WHAT TO PRODUCE — Write each line of the material exactly as given, from the top through the line that contains "SC = bpy.context.scene", and omit all pictures.

MATERIAL PROVIDED —

====================

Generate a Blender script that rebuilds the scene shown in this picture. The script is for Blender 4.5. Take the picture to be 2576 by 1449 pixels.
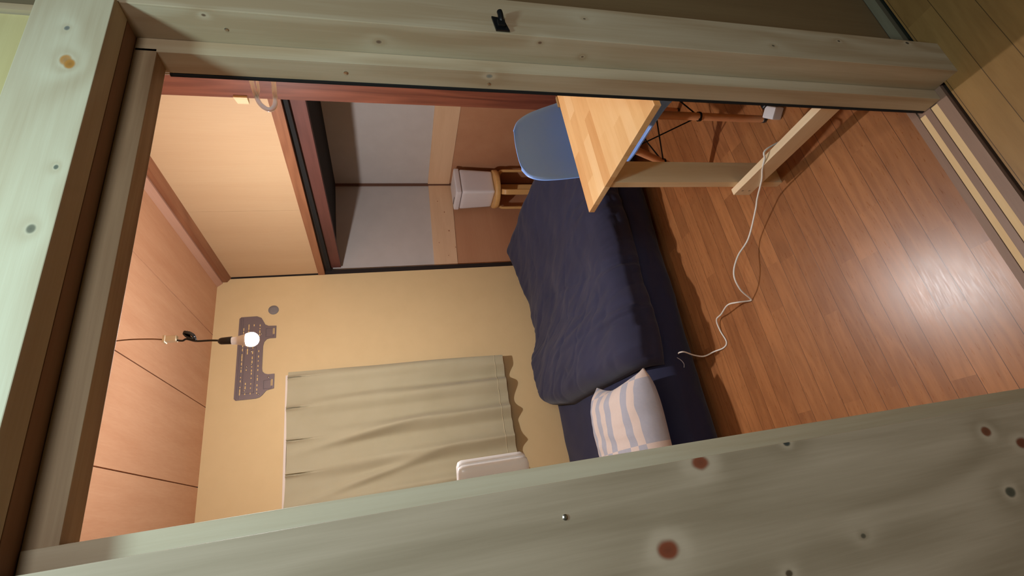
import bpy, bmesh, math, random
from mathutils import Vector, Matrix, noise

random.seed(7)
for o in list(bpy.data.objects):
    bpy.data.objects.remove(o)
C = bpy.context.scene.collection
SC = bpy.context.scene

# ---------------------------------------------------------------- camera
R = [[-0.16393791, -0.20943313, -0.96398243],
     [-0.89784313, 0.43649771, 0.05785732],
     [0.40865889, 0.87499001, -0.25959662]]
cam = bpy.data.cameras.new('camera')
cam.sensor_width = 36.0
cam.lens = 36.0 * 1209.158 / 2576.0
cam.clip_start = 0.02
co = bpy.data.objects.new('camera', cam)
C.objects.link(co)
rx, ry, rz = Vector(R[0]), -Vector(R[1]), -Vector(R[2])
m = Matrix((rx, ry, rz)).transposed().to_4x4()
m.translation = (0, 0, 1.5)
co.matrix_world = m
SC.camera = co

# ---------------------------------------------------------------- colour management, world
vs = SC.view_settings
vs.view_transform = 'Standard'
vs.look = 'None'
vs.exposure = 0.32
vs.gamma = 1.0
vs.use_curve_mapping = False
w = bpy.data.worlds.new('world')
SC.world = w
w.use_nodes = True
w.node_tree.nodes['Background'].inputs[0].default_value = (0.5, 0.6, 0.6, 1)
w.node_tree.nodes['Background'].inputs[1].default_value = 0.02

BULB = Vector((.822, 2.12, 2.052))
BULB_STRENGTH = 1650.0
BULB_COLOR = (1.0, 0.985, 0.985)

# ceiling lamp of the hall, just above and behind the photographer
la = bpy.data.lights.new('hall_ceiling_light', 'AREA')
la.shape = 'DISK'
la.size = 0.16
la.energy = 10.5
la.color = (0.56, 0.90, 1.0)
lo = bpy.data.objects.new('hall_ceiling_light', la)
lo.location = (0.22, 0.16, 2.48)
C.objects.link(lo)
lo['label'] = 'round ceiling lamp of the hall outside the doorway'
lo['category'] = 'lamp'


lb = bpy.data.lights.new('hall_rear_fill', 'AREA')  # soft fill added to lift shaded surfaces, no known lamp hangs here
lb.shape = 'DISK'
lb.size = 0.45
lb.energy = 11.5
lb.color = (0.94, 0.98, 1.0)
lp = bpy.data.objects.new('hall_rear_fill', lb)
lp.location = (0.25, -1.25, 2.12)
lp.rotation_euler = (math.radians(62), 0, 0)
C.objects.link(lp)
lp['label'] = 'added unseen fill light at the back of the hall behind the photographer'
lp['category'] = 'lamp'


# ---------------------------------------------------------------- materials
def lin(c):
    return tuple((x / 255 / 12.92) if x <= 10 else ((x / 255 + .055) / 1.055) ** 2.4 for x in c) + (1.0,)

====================

WRITTEN SOLUTION —
Generate a Blender script that rebuilds the scene shown in this picture. The script is for Blender 4.5. Take the picture to be 2576 by 1449 pixels.
import bpy, bmesh, math, random
from mathutils import Vector, Matrix, noise

random.seed(7)
for o in list(bpy.data.objects):
    bpy.data.objects.remove(o)
C = bpy.context.scene.collection
SC = bpy.context.scene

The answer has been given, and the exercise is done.